Given information:

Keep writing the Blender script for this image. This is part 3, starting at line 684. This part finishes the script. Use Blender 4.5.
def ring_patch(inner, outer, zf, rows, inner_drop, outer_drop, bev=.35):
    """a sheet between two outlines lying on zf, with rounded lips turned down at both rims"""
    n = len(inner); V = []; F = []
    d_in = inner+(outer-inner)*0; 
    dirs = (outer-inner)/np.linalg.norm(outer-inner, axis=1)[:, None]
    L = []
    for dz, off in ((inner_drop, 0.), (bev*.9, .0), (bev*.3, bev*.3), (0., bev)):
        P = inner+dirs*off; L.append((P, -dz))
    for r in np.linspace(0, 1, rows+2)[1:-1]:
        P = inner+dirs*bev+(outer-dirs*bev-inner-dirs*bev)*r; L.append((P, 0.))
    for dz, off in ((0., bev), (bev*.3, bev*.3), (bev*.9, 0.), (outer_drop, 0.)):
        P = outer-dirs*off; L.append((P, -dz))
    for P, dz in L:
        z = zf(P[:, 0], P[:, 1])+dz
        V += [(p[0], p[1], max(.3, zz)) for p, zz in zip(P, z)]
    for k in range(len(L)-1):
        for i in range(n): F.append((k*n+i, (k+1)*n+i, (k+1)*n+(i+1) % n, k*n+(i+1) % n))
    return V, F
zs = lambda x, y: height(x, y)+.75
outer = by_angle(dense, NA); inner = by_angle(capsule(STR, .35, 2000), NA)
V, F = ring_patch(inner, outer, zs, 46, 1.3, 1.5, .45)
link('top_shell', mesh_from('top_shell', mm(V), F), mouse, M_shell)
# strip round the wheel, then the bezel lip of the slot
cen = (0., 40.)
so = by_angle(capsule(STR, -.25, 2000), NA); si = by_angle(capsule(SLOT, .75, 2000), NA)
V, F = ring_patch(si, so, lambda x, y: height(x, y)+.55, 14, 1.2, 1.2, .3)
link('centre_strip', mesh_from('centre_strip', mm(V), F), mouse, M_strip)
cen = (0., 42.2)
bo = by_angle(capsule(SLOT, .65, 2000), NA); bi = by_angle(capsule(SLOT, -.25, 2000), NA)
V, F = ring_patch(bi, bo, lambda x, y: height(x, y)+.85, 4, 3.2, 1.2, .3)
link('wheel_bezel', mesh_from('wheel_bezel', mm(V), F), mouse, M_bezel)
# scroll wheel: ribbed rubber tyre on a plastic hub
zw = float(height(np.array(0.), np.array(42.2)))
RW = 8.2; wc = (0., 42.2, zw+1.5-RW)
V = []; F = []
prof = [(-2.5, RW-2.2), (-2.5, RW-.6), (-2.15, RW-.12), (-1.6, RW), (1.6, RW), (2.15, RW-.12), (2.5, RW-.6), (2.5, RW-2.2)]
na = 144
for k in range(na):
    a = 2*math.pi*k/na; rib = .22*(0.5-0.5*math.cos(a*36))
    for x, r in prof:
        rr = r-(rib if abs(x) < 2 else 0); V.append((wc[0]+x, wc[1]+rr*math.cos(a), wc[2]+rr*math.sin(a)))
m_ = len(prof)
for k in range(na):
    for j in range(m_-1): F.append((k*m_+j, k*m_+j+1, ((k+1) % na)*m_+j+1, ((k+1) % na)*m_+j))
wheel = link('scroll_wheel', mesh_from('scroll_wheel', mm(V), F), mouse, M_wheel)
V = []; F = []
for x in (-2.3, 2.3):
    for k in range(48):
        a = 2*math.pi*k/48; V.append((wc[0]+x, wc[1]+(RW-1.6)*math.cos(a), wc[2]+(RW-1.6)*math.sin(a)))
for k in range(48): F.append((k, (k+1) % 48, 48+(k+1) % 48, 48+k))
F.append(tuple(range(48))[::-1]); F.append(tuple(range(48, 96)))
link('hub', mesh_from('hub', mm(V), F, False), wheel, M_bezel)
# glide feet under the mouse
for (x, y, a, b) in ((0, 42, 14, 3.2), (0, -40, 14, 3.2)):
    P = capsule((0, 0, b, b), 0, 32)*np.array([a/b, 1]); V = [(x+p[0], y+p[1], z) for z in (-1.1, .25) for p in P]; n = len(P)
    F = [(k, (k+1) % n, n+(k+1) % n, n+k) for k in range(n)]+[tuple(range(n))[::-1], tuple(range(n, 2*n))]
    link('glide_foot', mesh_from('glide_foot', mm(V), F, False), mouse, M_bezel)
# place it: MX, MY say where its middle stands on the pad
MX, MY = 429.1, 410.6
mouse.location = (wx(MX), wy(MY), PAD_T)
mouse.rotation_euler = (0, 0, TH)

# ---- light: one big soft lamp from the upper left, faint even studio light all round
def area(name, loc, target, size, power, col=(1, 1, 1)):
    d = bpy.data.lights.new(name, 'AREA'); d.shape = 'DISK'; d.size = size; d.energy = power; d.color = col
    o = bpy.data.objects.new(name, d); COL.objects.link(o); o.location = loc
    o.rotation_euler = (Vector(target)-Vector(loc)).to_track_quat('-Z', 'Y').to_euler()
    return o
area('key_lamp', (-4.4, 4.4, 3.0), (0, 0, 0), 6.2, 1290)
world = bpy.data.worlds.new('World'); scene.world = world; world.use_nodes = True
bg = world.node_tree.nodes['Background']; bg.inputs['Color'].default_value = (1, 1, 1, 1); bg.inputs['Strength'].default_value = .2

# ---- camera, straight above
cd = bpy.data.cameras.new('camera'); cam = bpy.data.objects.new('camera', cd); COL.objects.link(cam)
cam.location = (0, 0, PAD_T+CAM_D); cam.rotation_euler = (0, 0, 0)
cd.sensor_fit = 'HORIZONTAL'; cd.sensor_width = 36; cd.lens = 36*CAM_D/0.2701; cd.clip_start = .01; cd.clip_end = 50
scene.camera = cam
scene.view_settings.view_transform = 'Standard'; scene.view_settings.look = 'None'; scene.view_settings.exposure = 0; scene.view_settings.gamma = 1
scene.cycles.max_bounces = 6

Exercise:
Would you copy out each line exactly as written?

Solved exercise:
Keep writing the Blender script for this image. This is part 3, starting at line 684. This part finishes the script. Use Blender 4.5.
def ring_patch(inner, outer, zf, rows, inner_drop, outer_drop, bev=.35):
    """a sheet between two outlines lying on zf, with rounded lips turned down at both rims"""
    n = len(inner); V = []; F = []
    d_in = inner+(outer-inner)*0; 
    dirs = (outer-inner)/np.linalg.norm(outer-inner, axis=1)[:, None]
    L = []
    for dz, off in ((inner_drop, 0.), (bev*.9, .0), (bev*.3, bev*.3), (0., bev)):
        P = inner+dirs*off; L.append((P, -dz))
    for r in np.linspace(0, 1, rows+2)[1:-1]:
        P = inner+dirs*bev+(outer-dirs*bev-inner-dirs*bev)*r; L.append((P, 0.))
    for dz, off in ((0., bev), (bev*.3, bev*.3), (bev*.9, 0.), (outer_drop, 0.)):
        P = outer-dirs*off; L.append((P, -dz))
    for P, dz in L:
        z = zf(P[:, 0], P[:, 1])+dz
        V += [(p[0], p[1], max(.3, zz)) for p, zz in zip(P, z)]
    for k in range(len(L)-1):
        for i in range(n): F.append((k*n+i, (k+1)*n+i, (k+1)*n+(i+1) % n, k*n+(i+1) % n))
    return V, F
zs = lambda x, y: height(x, y)+.75
outer = by_angle(dense, NA); inner = by_angle(capsule(STR, .35, 2000), NA)
V, F = ring_patch(inner, outer, zs, 46, 1.3, 1.5, .45)
link('top_shell', mesh_from('top_shell', mm(V), F), mouse, M_shell)
# strip round the wheel, then the bezel lip of the slot
cen = (0., 40.)
so = by_angle(capsule(STR, -.25, 2000), NA); si = by_angle(capsule(SLOT, .75, 2000), NA)
V, F = ring_patch(si, so, lambda x, y: height(x, y)+.55, 14, 1.2, 1.2, .3)
link('centre_strip', mesh_from('centre_strip', mm(V), F), mouse, M_strip)
cen = (0., 42.2)
bo = by_angle(capsule(SLOT, .65, 2000), NA); bi = by_angle(capsule(SLOT, -.25, 2000), NA)
V, F = ring_patch(bi, bo, lambda x, y: height(x, y)+.85, 4, 3.2, 1.2, .3)
link('wheel_bezel', mesh_from('wheel_bezel', mm(V), F), mouse, M_bezel)
# scroll wheel: ribbed rubber tyre on a plastic hub
zw = float(height(np.array(0.), np.array(42.2)))
RW = 8.2; wc = (0., 42.2, zw+1.5-RW)
V = []; F = []
prof = [(-2.5, RW-2.2), (-2.5, RW-.6), (-2.15, RW-.12), (-1.6, RW), (1.6, RW), (2.15, RW-.12), (2.5, RW-.6), (2.5, RW-2.2)]
na = 144
for k in range(na):
    a = 2*math.pi*k/na; rib = .22*(0.5-0.5*math.cos(a*36))
    for x, r in prof:
        rr = r-(rib if abs(x) < 2 else 0); V.append((wc[0]+x, wc[1]+rr*math.cos(a), wc[2]+rr*math.sin(a)))
m_ = len(prof)
for k in range(na):
    for j in range(m_-1): F.append((k*m_+j, k*m_+j+1, ((k+1) % na)*m_+j+1, ((k+1) % na)*m_+j))
wheel = link('scroll_wheel', mesh_from('scroll_wheel', mm(V), F), mouse, M_wheel)
V = []; F = []
for x in (-2.3, 2.3):
    for k in range(48):
        a = 2*math.pi*k/48; V.append((wc[0]+x, wc[1]+(RW-1.6)*math.cos(a), wc[2]+(RW-1.6)*math.sin(a)))
for k in range(48): F.append((k, (k+1) % 48, 48+(k+1) % 48, 48+k))
F.append(tuple(range(48))[::-1]); F.append(tuple(range(48, 96)))
link('hub', mesh_from('hub', mm(V), F, False), wheel, M_bezel)
# glide feet under the mouse
for (x, y, a, b) in ((0, 42, 14, 3.2), (0, -40, 14, 3.2)):
    P = capsule((0, 0, b, b), 0, 32)*np.array([a/b, 1]); V = [(x+p[0], y+p[1], z) for z in (-1.1, .25) for p in P]; n = len(P)
    F = [(k, (k+1) % n, n+(k+1) % n, n+k) for k in range(n)]+[tuple(range(n))[::-1], tuple(range(n, 2*n))]
    link('glide_foot', mesh_from('glide_foot', mm(V), F, False), mouse, M_bezel)
# place it: MX, MY say where its middle stands on the pad
MX, MY = 429.1, 410.6
mouse.location = (wx(MX), wy(MY), PAD_T)
mouse.rotation_euler = (0, 0, TH)

# ---- light: one big soft lamp from the upper left, faint even studio light all round
def area(name, loc, target, size, power, col=(1, 1, 1)):
    d = bpy.data.lights.new(name, 'AREA'); d.shape = 'DISK'; d.size = size; d.energy = power; d.color = col
    o = bpy.data.objects.new(name, d); COL.objects.link(o); o.location = loc
    o.rotation_euler = (Vector(target)-Vector(loc)).to_track_quat('-Z', 'Y').to_euler()
    return o
area('key_lamp', (-4.4, 4.4, 3.0), (0, 0, 0), 6.2, 1290)
world = bpy.data.worlds.new('World'); scene.world = world; world.use_nodes = True
bg = world.node_tree.nodes['Background']; bg.inputs['Color'].default_value = (1, 1, 1, 1); bg.inputs['Strength'].default_value = .2

# ---- camera, straight above
cd = bpy.data.cameras.new('camera'); cam = bpy.data.objects.new('camera', cd); COL.objects.link(cam)
cam.location = (0, 0, PAD_T+CAM_D); cam.rotation_euler = (0, 0, 0)
cd.sensor_fit = 'HORIZONTAL'; cd.sensor_width = 36; cd.lens = 36*CAM_D/0.2701; cd.clip_start = .01; cd.clip_end = 50
scene.camera = cam
scene.view_settings.view_transform = 'Standard'; scene.view_settings.look = 'None'; scene.view_settings.exposure = 0; scene.view_settings.gamma = 1
scene.cycles.max_bounces = 6